Pictorial synthesis / Transformations

Art to me is essentially all about an inner search. It's about discovering your inner silence and finding ways and means of representing it. The irony is that the only place you can discover this silence is here-in this busy, noisy world. I started painting themes inspired by our day to day reality because I was fascinated by this world of ours. Initially, what captivated me the most was trying to feel the human presence sans the human being. I was forever in search for the lurking human presence, trying to discover it and capture it as a perceptive experience. If you see my early works-between 1979 and 1986 when I was doing oil on canvas-you will not find the human figure in any of my paintings (for instance, the Vision in Illusion series the Anticipation series or the Introspective Anticipation series ). My work, even today, is not about replicating the physical reality in its various manifestations but creating one; a reality that is dependent on one's day-to-day experiences. On places that we live, breathe in-our world. Our continuous perceptive involvement with these places actually transforms their real existence in our minds. And, through my work, I try to bring that transformed image back into the world in its transformed flavour.

I was in Japan, on a research fellowship, in 1994 when my family informed me that I had been offered an exhibition at the Triveni kala sangam and the dates were soon almost coinciding with the time I was expected to return. Since I was concentrating on research I had no material with me and I couldn't wait to get back to India to start work for the show as there was almost no time between my returning and the date of the exhibition. What I did have with me were a few old photographs (lying in my wife's house). These were pictures that had been with me since the last couple of years and had been shot several years earlier . I had been contemplate-ing about them for all those years-they had been brewing in my mind-and by now I could see them just the way I had perceived them to represent.The process of elimination and excenuation had already taken place in the mind . These were things that I wanted to try out for a very long time but I couldn't find the required material and resources in our country to be able to achieve it. Being 'trapped' in this situation actually helped me, as I set upon working on my first collection of experimental work on silver gelatine print, or mix media art as it is popularly known. I flew to the US to be with my brother, and to my surprise I found that the market is flooded with the material required to realise my vision. At his place, I spent day and night creating images that my mind could already see in those old photographic prints I had left behind. I came back to India ready with enough material for the exhibition, titled Within and Beyond, and it was a huge success. I never looked back.

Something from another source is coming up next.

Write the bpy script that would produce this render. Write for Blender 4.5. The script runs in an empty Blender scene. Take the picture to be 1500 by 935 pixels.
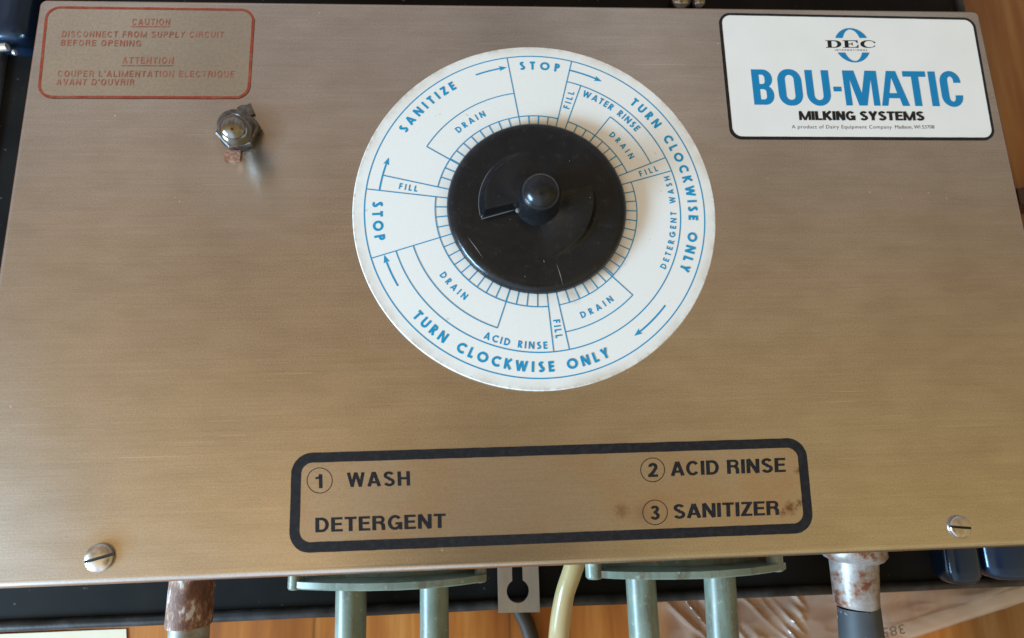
import bpy, bmesh, math, random
from mathutils import Vector, Matrix, Euler

random.seed(7)
C = bpy.context.scene.collection
sc = bpy.context.scene

# ------------------------------------------------------------------ camera
F = 862.154                                # focal length in pixels of the 1500 px wide photograph
CAM = Vector((-0.0241659, -0.06836, 0.2166877))
ROT = Euler((0.2030527, -0.0516124, -0.0285152), 'XYZ')
RM = ROT.to_matrix()
cam_d = bpy.data.cameras.new('camera')
cam = bpy.data.objects.new('camera', cam_d)
C.objects.link(cam)
cam.location = CAM
cam.rotation_euler = ROT
cam_d.sensor_width = 36.0
cam_d.lens = 36.0 * F / 1500.0
cam_d.clip_start = 0.005
cam_d.clip_end = 50.0
cam_d.dof.use_dof = True
cam_d.dof.focus_distance = 0.228
cam_d.dof.aperture_fstop = 9.0
sc.camera = cam

# ------------------------------------------------------------------ world: a warm room, lighter towards its far wall
sc.view_settings.view_transform = 'Standard'
sc.view_settings.look = 'None'
sc.view_settings.exposure = 0.0
sc.view_settings.gamma = 1.0

world = bpy.data.worlds.new('World')
sc.world = world
world.use_nodes = True
wt = world.node_tree
wn, wl = wt.nodes, wt.links
bg = wn['Background']


def wmath(op, a, b=None, clamp=False):
    n = wn.new('ShaderNodeMath')
    n.operation = op
    n.use_clamp = clamp
    for i, v in enumerate((a, b)):
        if v is None:
            continue
        if isinstance(v, (int, float)):
            n.inputs[i].default_value = v
        else:
            wl.new(v, n.inputs[i])
    return n.outputs[0]


wtc = wn.new('ShaderNodeTexCoord')
wsep = wn.new('ShaderNodeSeparateXYZ')
wl.new(wtc.outputs['Generated'], wsep.inputs[0])
dz = wmath('MAXIMUM', wsep.outputs['Z'], 0.12)
uu = wmath('DIVIDE', wsep.outputs['X'], dz)     # ceiling coordinates of the direction
vv = wmath('DIVIDE', wsep.outputs['Y'], dz)


def wramp(fac, stops):
    n = wn.new('ShaderNodeValToRGB')
    while len(n.color_ramp.elements) < len(stops):
        n.color_ramp.elements.new(0.5)
    for e, (p, c) in zip(n.color_ramp.elements, stops):
        e.position = p
        e.color = (*c, 1)
    wl.new(fac, n.inputs[0])
    return n.outputs[0]


def wmix(fac, a, b, mode='MIX'):
    n = wn.new('ShaderNodeMix')
    n.data_type = 'RGBA'
    n.blend_type = mode
    for s, v in ((0, fac), (6, a), (7, b)):
        if isinstance(v, (int, float)):
            n.inputs[s].default_value = v
        elif isinstance(v, tuple):
            n.inputs[s].default_value = (*v, 1)
        else:
            wl.new(v, n.inputs[s])
    return n.outputs[2]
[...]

My process of creating art is the reverse of traditional style of painting. Instead of starting from scratch and arriving at a beautiful image, I arrive at the beautiful image in my mind and then find its basis in our world and adjust that whole image to find the image in my mind. I look at a certain place, a locale… there is a certain way light falls, it creates a certain kind of an ambience, omits certain kinds of vibrations… I want to observe. I want to observe it today, observe it tomorrow, and keep on observing the 'scene' until it takes me to another plane. So that slowly the physicality of that place gets dissolved and a perceptive space gets created. A space that only I can see. I want my work to transport that image in my mind in front of me in the form of art.

But the scene that inspires one may not stay there forever. A certain light that fell on a certain staircase in a certain way may never fall like that again… I need to capture that moment-in a way that enables me to brew the image in my mind. That is where technology steps in. The camera-to save that precious image in my mind as a physical reality, I need technology in form of the camera. As a student, I had studied under Jyoti Bhatt and Nasreen Mohammedi and it is they who introduced the camera as a creative tool in my life. But the camera takes a picture in its entirety, it captures a physical whole and not what my mind only can see, what I want to create. So I click a black and white image to get the most basic set-up, and set upon it to create my mind's image. On a silver gelatine print, I paint. With the help of chemicals, I subtract from the image that I do not want and add to it-with paint, crayon, acrylic, spray paint, anything I feel will create the right effect-what I want to see. And I give shape to my perception.

For those who think mix media is 'easy' or look down upon it, I have no words. I don't need to prove to anyone that I have the skill needed to paint. I know I do, I have been there done that, and I have found my calling elsewhere. We need to move with the times and not get stuck in twisted ideas of pure and impure. Art is about sharing a realisation, and the way in which an artist shares it shouldn't matter. If technology helps me expressing my art, I will use it.